ウクライナ侵攻で注目され、現在日本全国で再上映の運動が広がっている70年公開の名作が『ひまわり』である。

イタリア、フランス、アメリカ、ソビエト合作として製作され、西側諸国の映画として初めてソ連邦内で撮影。ロケ地となったひまわり畑は、ウクライナ南部のクリミア半島向かいに位値するヘルソン州にあるという。現在ロシアの侵攻を受け、多数の民間犠牲者も伝えられている地域だ。

監督は『自転車泥棒』(48年)『終着駅』(53年)などで知られるイタリアの名匠、ヴィットリオ・デ・シーカ。戦争の悲劇に引き裂かれた夫婦を、イタリア映画界の黄金コンビ、ソフィア・ローレンとマルチェロ・マストロヤンニが演じている。

ウクライナの地にどこまでも広がる、大輪を咲かせたひまわりの畑。ヘンリー・マンシーニの哀切に満ちたメロディーが流れる中、戦争によって運命を狂わされた一組の男女の運命が、巧みなストーリーテーリングで語られた。

戦争の悲劇に引き裂かれた夫婦

第二次世界大戦下のイタリア、ナポリ娘のジョバンナ(ソフィア・ローレン)は、出征を控えた兵士アントニオ(マルチェロ・マストロヤンニ)と出逢い結婚。12日間の新婚生活を送ったあと、アントニオは列車で北のロシア戦線へと送られていった。

ミラノ中央駅で見送るジョバンナに、アントニオは「毛皮をお土産に帰るから、待っておいで」と約束。しかし戦争が終結しても彼が戻ってくることはなく、ジョバンナは夫の帰宅を待ちながら、行方を捜す日々を過ごしていた。
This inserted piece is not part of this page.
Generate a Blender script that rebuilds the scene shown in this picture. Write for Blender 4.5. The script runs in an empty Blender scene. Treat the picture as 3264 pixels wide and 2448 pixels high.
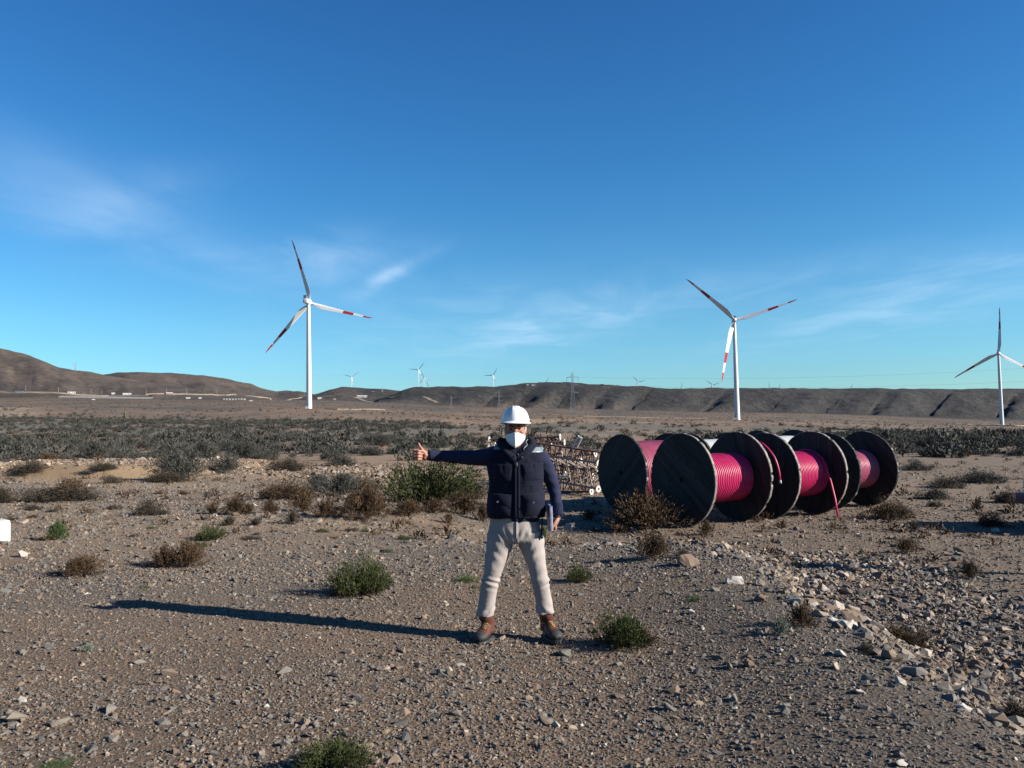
import bpy, bmesh, math, random
import numpy as np
from mathutils import Vector, Matrix, Euler
random.seed(7)
rng = np.random.default_rng(11)
scene = bpy.context.scene
COL = scene.collection
R = math.radians

# ------------------------------------------------------------------ camera
F, CXP, CYP = 2700.0, 1632.0, 1224.0
CAM_Z = 1.65
cam_data = bpy.data.cameras.new("camera")
cam = bpy.data.objects.new("camera", cam_data)
COL.objects.link(cam)
cam_data.sensor_width = 36.0
cam_data.lens = 36.0 * F / 3264.0
cam_data.clip_start = 0.1
cam_data.clip_end = 60000
CAM_M = Matrix.Rotation(R(93.0), 3, 'X') @ Matrix.Rotation(R(-1.1), 3, 'Z')
cam.matrix_world = Matrix.Translation((0, 0, CAM_Z)) @ CAM_M.to_4x4()
scene.camera = cam
MN = np.array(CAM_M)

def ray(px, py):
    v = CAM_M @ Vector(((px - CXP) / F, (CYP - py) / F, -1.0))
    return v / v.y                      # one metre of forward depth

def at(px, py, depth):
    v = ray(px, py)
    return Vector((v.x * depth, depth, CAM_Z + v.z * depth))

def az_to_px(x, y):
    """column (at the horizon row) in which the ground point x, y stands"""
    return CXP + F * x / np.maximum(y, 1e-3)

# ------------------------------------------------------------------ noise
def _hash(ix, iy, seed):
    h = (ix.astype(np.int64) * 374761393 + iy.astype(np.int64) * 668265263 + seed * 982451653) & 0x7fffffff
    h = ((h ^ (h >> 13)) * 1274126177) & 0x7fffffff
    h = h ^ (h >> 16)
    return (h & 0xffff) / 65535.0

def vnoise(x, y, seed=0):
    ix, iy = np.floor(x), np.floor(y)
    fx, fy = x - ix, y - iy
    ux, uy = fx * fx * (3 - 2 * fx), fy * fy * (3 - 2 * fy)
    a, b = _hash(ix, iy, seed), _hash(ix + 1, iy, seed)
    c, d = _hash(ix, iy + 1, seed), _hash(ix + 1, iy + 1, seed)
    return (a + (b - a) * ux) * (1 - uy) + (c + (d - c) * ux) * uy

def fbm(x, y, octv=4, seed=0):
    s, a, t = 0, 0.5, 0
    for k in range(octv):
        s = s + a * vnoise(x * 2 ** k + 17.3 * k, y * 2 ** k - 9.1 * k, seed + k)
        t += a
        a *= 0.5
    return s / t                        # 0..1

def sstep(a, b, x):
    t = np.clip((x - a) / (b - a), 0, 1)
    return t * t * (3 - 2 * t)

# ------------------------------------------------------------------ terrain height
C_PX = np.array([-1600, 0, 800, 990, 1632, 2350, 3264, 5200], float)
C_D = np.array([24, 60, 130, 300, 680, 1000, 1500], float)
C_Y = {0: [0, 1462, 1398, 1335, 1300, 1282, 1266], 800: [0, 1450, 1394, 1342, 1306, 1290, 1275],
       990: [0, 1447, 1392, 1340, 1303, 1290, 1276], 1632: [0, 1441, 1393, 1352, 1332, 1318, 1300],
       2350: [0, 1436, 1393, 1362, 1340, 1331, 1314], 3264: [0, 1425, 1391, 1371, 1361, 1357.5, 1332]}
C_Z = np.zeros((len(C_PX), len(C_D)))
for i, p in enumerate(C_PX):
    q = min(max(p, 0), 3264)
    ys = C_Y[int(q)]
    for j, d in enumerate(C_D):
        if j == 0:
            C_Z[i, j] = {0: 0.2, 800: 0.05, 990: -.1, 1632: -0.48, 2350: -.55, 3264: -.62}[int(q)]
        else:
            C_Z[i, j] = at(q, ys[j], d).z
LOGD = np.log(C_D)

def plain_z(px, y):
    yl = np.log(np.clip(y, C_D[0], C_D[-1]))
    out = np.zeros_like(yl)
    cols = np.stack([np.interp(yl, LOGD, C_Z[i]) for i in range(len(C_PX))])
    pxc = np.clip(px, C_PX[0], C_PX[-1])
    k = np.clip(np.searchsorted(C_PX, pxc, side='right') - 1, 0, len(C_PX) - 2)
    t = (pxc - C_PX[k]) / (C_PX[k + 1] - C_PX[k])
    t = t * t * (3 - 2 * t) * 0.5 + t * 0.5
    a = np.take_along_axis(cols, k[None], 0)[0]
    b = np.take_along_axis(cols, (k + 1)[None], 0)[0]
    return a + (b - a) * t

def ray_z(px, py, depth):
    """height at a given depth of the sight line through px, py (arrays)"""
    u, v = (px - CXP) / F, (CYP - py) / F
    dy = MN[1, 0] * u + MN[1, 1] * v - MN[1, 2]
    dz = MN[2, 0] * u + MN[2, 1] * v - MN[2, 2]
    return CAM_Z + dz / dy * depth

L1 = [(-1600, 1040), (-400, 1062), (0, 1111), (92, 1135), (184, 1172), (277, 1186), (330, 1197), (450, 1217), (600, 1237), (760, 1257), (860, 1272)]
L2 = [(150, 1225), (321, 1196), (369, 1189), (443, 1187), (535, 1189), (645, 1198), (719, 1207), (800, 1226), (836, 1239), (880, 1249), (908, 1247), (955, 1248), (981, 1253), (1030, 1264)]
L3 = [(930, 1278), (985, 1264), (1017, 1255), (1053, 1243), (1089, 1236), (1125, 1236), (1162, 1240), (1216, 1241), (1270, 1246), (1285, 1247), (1340, 1256), (1420, 1272)]
L4 = [(1200, 1272), (1240, 1262), (1285, 1246), (1313, 1239), (1342, 1236), (1475, 1236), (1570, 1234), (1640, 1230), (1673, 1225), (1720, 1220), (1752, 1219), (1821, 1223), (1916, 1227), (2043, 1234), (2138, 1239), (2300, 1240), (2611, 1241), (2738, 1242), (2801, 1240), (3264, 1240), (4200, 1222), (5200, 1203)]
LAYERS = [(L1, 1450, 2450, 0), (L2, 2000, 3400, 0), (L3, 1700, 2700, 0), (L4, 1480, 1850, 1)]
GUL = np.array([1180, 1395, 1530, 1632, 1765, 1868, 2012, 2232, 2438, 2622, 2752, 2960, 3160, 3400, 3700, 4100, 4600], float)

def gully(px, t):
    g = px - 95 * t + 34 * (fbm(px / 55.0, t * 2.5, 3, 5) - .5)
    k = np.clip(np.searchsorted(GUL, g, side='right') - 1, 0, len(GUL) - 2)
    w = GUL[k + 1] - GUL[k]
    s = np.clip((g - GUL[k]) / w, 0, 1)
    wid = np.clip(np.array([80, 110, 60, 90, 60, 80, 110, 64, 90, 120, 70, 110, 70, 100, 80, 90, 80, 80])[k] / w, 0.1, 0.6)
    down = sstep(0, 1, s / wid)
    up = sstep(0, 1, (s - wid) / (1 - wid))
    amp = np.array([.4, .3, .7, .6, .42, .75, .35, .8, .55, .3, .72, .25, .68, .4, .7, .5, .6, .4])[k]
    return np.where(s < wid, 1 - 2 * down, -1 + 2 * up) * amp

def H(x, y):
    x = np.asarray(x, float); y = np.asarray(y, float)
    r = np.hypot(x, y)
    # near ground: gravel pad with a bank on its right and far side
    wob = 0.5 * (fbm(x * .45 + 3, y * .45, 3, 21) - .5)
    sr = sstep(2.4, 3.85, x + wob - 0.02 * (y - 6))
    sf = sstep(11.6, 15.2, y + wob * 2) * sstep(-3.4, 1.2, x)
    s = 1 - (1 - sr) * (1 - sf)
    near = -0.50 * s - 0.008 * np.clip(x - 4, 0, 14)
    near = near + .11 * np.exp(-((x + wob - 2.05) / .75) ** 2) * (1 - sstep(9.5, 12.5, y)) * sstep(2.5, 4.5, y)
    near = near + .045 * np.clip(-x + .3, 0, 5.2)
    near = near + 0.07 * (fbm(x * .3, y * .3, 4, 3) - .5) + 0.035 * (fbm(x * 1.6, y * 1.6, 3, 9) - .5) * (0.5 + 0.9 * s)
    # behind and far to the side the view direction is not defined: use a clamped column
    ys = np.maximum(y, 0.35 * r)
    px = az_to_px(x, np.maximum(ys, 1e-3))
    pz = plain_z(px, ys)
    k = sstep(17, 26, r)
    z = near * (1 - k) + pz * k
    und = (fbm(x * .035, y * .035, 4, 31) - .5) * np.clip(r / 60, 0.3, 2.2) * 0.55
    z = z + und * sstep(14, 40, r)
    # small cut bank on the left
    win = sstep(-24, -20, x) * (1 - sstep(-12.2, -10.6, x))
    z = z + 0.42 * sstep(30.2, 31.0, y + 1.2 * (fbm(x * .4, 0 * x, 2, 8) - .5)) * win * (1 - sstep(36, 48, y))
    # a low roadside bank across the middle plain
    z = z + 1.3 * np.exp(-((y - 205 - 0.02 * x) / 9) ** 2) * sstep(-8, 12, x) * (1 - sstep(60, 95, x))
    far = r > 1400
    if far.any():
        xf, yf = x[far], ys[far]
        pf = az_to_px(xf, yf)
        zf = z[far]
        hills = np.full(zf.shape, -1e9)
        for li, (ln, foot, crest, gul) in enumerate(LAYERS):
            a = np.array(ln, float)
            ysk = np.interp(pf, a[:, 0], a[:, 1])
            base = plain_z(pf, np.full_like(yf, 1500.0))
            zft = base + (foot - 1500) * 0.012
            d = yf
            t0 = (d - foot) / (crest - foot)
            if gul:
                gam = np.clip(1 - t0 * .75, 0.2, 1) * sstep(-.5, .12, t0)
                d = d - 62 * gam * gully(pf, np.clip(t0, 0, 1.1)) - 60 * (fbm(pf / 85, yf / 160, 4, 77) - .5)
            else:
                d = d - (crest - foot) * 0.38 * (fbm(pf / 150.0 + li * 7, yf / 900, 4, 40 + li) - .5) * sstep(0, .2, t0) * (1 - sstep(.75, 1, t0))
            t = (d - foot) / (crest - foot)
            tc = np.clip(t, 0, 1)
            sh = (0.30 * tc + 0.70 * np.sin(tc * math.pi / 2) ** 1.15) if gul else np.sin(tc * math.pi / 2) ** 1.25
            # screen row at this depth rises from the foot to the crest
            yfoot = CYP + 0 * ysk
            zcrest = ray_z(pf, ysk, np.full_like(yf, float(crest)))
            # convert by interpolating the elevation slope seen from the camera
            m0 = (zft - CAM_Z) / foot
            m1 = (zcrest - CAM_Z) / crest
            m = m0 + (m1 - m0) * sh
            zz = CAM_Z + m * np.minimum(yf, crest + 250)
            back = np.clip(yf - crest, 0, None)
            zz = zz - 0.03 * back * sstep(0, 500, back) * (1 - sstep(2500, 6000, back)) - 75 * sstep(2500, 6000, back)
            zz = zz + (fbm(xf / 70, yf / 90, 4, 130 + li) - .5) * 11 * sstep(0, .25, t)
            zz = np.where(t <= 0, -1e9, zz)
            inr = (pf >= a[0, 0]) & (pf <= a[-1, 0])
            zz = np.where(inr, zz, -1e9)
            hills = np.maximum(hills, zz)
        zf = np.maximum(zf, hills)
        z[far] = zf
    return z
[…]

そんなある日、雪のウクライナでアントニオと同じ部隊にいたという復員兵の話を聞き、いてもたってもいられずロシアに向かうジョアンナ。かの地で夫の写真を大勢の人に見せながら訪ね歩くが、一向にその消息はつかめない。

無数の戦争犠牲者が埋まる ひまわり畑を地元の人に案内され、「諦めなさい」と諭されるも、ジョアンナはそれを拒否。そしてついにアントニオを見つけるが、彼は命を救ってくれたロシア女性と家庭を築いていた。

小さな女の子まで生まれ、平和な家庭を営むかつての夫の姿を目撃し、ジョバンナは逃げるようにミラノへ帰国。アントニオにはそんな彼女を追ってイタリアに姿を現すが、二人の間にはすでに埋めようのない深い溝が横たわっていた。

ローレン、マストロヤンニの名コンビ

『ひまわり』で組んだデ・シーカ監督とローレン、マストロヤンニのコンビによる作品は『昨日・今日・明日』(63年)『ああ結婚』(64年)に続き3作目。前2作は喜劇だったが、『ひまわり』では戦争に引き裂かれた男女の悲劇を、コンビの呼吸の合った演技で熱演。そしてこの悲劇は、今もウクライナで繰り返されている。

『ひまわり』は日本でも大ヒット、ソフィア・ローレン出演作の中で最も知られる作品となった。このあとローレンとマストロヤンニは、94年の『プレタポルテ』(ロバート・アルトマン監督)で久しぶりの共演。この作品は、アルトマンがデ・シーカ監督にオマージュを捧げたものだった。